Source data
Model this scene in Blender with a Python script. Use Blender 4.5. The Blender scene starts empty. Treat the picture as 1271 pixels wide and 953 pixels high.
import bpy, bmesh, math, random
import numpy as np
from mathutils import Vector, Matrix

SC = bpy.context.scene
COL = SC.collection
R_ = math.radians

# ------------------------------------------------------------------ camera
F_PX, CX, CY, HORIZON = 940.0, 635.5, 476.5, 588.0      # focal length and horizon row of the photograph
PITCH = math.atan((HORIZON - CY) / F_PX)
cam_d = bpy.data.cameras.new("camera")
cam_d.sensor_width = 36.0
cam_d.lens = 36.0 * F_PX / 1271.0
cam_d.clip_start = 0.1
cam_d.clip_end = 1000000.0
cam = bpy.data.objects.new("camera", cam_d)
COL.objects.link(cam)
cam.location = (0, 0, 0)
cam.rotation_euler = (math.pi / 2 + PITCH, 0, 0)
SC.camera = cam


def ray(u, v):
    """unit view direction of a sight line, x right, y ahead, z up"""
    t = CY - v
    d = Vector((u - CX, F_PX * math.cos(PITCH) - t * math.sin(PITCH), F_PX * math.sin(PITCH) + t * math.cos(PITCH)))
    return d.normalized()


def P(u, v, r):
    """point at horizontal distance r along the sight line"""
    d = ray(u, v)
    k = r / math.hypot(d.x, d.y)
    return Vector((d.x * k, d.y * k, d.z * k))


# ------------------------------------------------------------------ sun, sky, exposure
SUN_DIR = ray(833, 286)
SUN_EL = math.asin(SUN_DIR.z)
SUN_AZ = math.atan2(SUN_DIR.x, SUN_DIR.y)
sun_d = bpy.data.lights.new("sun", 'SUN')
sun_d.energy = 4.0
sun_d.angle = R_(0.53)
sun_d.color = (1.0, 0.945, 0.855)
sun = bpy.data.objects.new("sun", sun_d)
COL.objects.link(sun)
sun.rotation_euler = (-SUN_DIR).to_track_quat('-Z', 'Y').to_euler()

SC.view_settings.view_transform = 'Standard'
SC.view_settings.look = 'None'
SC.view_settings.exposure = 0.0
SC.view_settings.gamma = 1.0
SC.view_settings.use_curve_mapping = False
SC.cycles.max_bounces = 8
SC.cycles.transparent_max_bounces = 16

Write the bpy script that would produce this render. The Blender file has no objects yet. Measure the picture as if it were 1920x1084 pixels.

#### What the task requires:
Please repeat word for word the lines above that run from the beginning through the line containing "from mathutils import Vector, Matrix", keeping both the first and that last line.

#### Exercise result:
Model this scene in Blender with a Python script. Use Blender 4.5. The Blender scene starts empty. Treat the picture as 1271 pixels wide and 953 pixels high.
import bpy, bmesh, math, random
import numpy as np
from mathutils import Vector, Matrix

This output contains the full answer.